Public Theater Launches Mobile Unit National Tour With ‘Sweat’

Lynn Nottage’s play about Rust Belt economic discontent will be presented throughout 18 Midwest cities this fall.

NEW YORK CITY: The Public Theater has announced that the company’s Mobile Unit will expand in September to launch a free tour of Lynn Nottage’s Sweat throughout the Midwest. The four-week tour, beginning Sept. 27, will travel through 18 cities across Michigan, Ohio, Pennsylvania, Minnesota, and Wisconsin.

“The Sweat Mobile National Tour is our most dramatic attempt to break out of our New York bubble and speak to those who the nonprofit theatre has largely ignored: the rural communities of the upper Midwest,” said artistic director Oskar Eustis in a statement. “If the culture belongs to everyone, it belongs to the citizens of Kenosha, Erie, and Saginaw as much as it belongs to Manhattan. We are thrilled to be bringing Lynn Nottage’s brilliant Pulitzer Prize-winning play across America.”

Sweat follows a tight-knit group of friends working at a factory in Reading, Pa., whose bonds are tested when the factory has layoffs. The play premiered at the Public in 2016 before opening on Broadway in 2017, and was nominated for a Tony Award for Best Play.

Initial casting for the tour includes Carlo Albán, Benton Greene, Hunter Hoffman, Steve Key, and Lance Coadie Willams.
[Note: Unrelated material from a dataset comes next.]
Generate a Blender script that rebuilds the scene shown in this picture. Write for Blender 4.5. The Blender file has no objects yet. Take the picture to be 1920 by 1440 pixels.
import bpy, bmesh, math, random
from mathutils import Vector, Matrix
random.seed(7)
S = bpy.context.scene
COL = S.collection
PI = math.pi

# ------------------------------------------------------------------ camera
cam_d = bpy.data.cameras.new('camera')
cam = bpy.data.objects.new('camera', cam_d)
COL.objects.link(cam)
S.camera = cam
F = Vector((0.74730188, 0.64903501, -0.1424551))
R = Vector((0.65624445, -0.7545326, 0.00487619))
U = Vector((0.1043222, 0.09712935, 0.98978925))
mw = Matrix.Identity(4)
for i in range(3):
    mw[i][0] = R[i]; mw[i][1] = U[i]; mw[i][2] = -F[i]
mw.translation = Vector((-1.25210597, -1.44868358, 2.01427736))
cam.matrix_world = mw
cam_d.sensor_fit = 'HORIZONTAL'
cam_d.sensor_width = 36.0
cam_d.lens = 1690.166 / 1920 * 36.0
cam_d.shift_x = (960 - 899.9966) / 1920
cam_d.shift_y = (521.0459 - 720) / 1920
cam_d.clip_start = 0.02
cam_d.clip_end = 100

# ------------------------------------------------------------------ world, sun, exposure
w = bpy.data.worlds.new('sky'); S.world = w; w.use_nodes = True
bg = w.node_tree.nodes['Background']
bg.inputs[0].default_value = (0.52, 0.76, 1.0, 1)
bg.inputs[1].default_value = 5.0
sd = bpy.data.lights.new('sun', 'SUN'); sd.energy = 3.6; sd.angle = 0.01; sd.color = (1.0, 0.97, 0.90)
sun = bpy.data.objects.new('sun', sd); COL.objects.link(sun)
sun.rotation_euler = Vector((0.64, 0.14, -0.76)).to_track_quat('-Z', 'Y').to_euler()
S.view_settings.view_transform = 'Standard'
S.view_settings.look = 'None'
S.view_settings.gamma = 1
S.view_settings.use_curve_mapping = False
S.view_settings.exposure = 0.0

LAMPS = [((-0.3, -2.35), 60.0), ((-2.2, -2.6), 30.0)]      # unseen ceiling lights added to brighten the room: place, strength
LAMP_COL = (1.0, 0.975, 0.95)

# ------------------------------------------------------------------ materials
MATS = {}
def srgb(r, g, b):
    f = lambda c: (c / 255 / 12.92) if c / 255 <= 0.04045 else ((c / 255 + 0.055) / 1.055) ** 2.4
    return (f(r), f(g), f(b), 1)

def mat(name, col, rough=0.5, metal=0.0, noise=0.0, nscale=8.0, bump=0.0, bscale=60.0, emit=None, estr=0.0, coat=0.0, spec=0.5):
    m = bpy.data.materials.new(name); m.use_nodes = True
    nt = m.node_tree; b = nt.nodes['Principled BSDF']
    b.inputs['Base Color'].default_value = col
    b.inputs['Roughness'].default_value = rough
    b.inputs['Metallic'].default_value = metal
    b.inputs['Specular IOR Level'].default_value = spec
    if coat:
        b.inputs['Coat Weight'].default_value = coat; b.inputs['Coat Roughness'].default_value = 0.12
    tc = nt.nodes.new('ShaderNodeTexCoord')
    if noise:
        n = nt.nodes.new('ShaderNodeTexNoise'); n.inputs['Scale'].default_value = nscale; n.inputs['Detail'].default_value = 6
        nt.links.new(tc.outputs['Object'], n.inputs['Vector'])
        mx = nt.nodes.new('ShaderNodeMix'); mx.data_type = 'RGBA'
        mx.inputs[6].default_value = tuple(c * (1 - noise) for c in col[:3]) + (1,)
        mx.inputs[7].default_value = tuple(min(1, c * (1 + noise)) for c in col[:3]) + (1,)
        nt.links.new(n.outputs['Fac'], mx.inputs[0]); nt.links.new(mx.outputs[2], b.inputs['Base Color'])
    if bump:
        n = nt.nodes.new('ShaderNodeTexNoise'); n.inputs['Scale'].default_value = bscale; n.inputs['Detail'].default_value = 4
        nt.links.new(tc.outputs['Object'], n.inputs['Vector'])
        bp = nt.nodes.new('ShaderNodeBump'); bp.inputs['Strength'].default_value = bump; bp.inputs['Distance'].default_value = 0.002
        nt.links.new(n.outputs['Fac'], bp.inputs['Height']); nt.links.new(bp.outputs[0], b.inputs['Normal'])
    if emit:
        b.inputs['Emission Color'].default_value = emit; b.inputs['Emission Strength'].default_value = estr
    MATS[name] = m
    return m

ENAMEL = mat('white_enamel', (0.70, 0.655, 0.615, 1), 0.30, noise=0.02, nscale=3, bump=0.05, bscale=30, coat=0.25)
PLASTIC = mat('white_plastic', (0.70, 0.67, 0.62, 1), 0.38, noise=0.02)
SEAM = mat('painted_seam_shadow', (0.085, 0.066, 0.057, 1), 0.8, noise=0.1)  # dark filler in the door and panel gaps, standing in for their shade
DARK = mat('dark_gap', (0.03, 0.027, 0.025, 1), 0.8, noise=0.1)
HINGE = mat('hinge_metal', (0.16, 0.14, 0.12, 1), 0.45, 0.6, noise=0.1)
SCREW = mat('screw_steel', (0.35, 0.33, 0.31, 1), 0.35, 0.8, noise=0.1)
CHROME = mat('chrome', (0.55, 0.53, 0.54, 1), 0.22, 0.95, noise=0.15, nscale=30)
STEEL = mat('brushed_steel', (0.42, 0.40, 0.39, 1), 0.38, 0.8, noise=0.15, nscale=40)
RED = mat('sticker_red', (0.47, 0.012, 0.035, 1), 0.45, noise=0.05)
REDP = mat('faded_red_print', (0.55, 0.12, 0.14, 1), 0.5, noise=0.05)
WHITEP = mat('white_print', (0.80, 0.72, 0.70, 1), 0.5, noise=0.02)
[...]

The tour will feature scenic design by Wilson Chin, costume design by Christopher Metzger, and sound design by Rob Milburn and Michael Bodeen. Performances in Minnesota will be produced in collaboration with the Guthrie Theater.

Sweat tells the story of Reading, Pa., but it could be any post-industrial city across the landscape,” said Nottage in a statement. “One of the beautiful things about what we’re trying to do with the Mobile Unit National Tour is to link narratives and bring people not just in the communities into dialogue, but people across communities into dialogue and figure out how can we strategize and shift the national conversation.”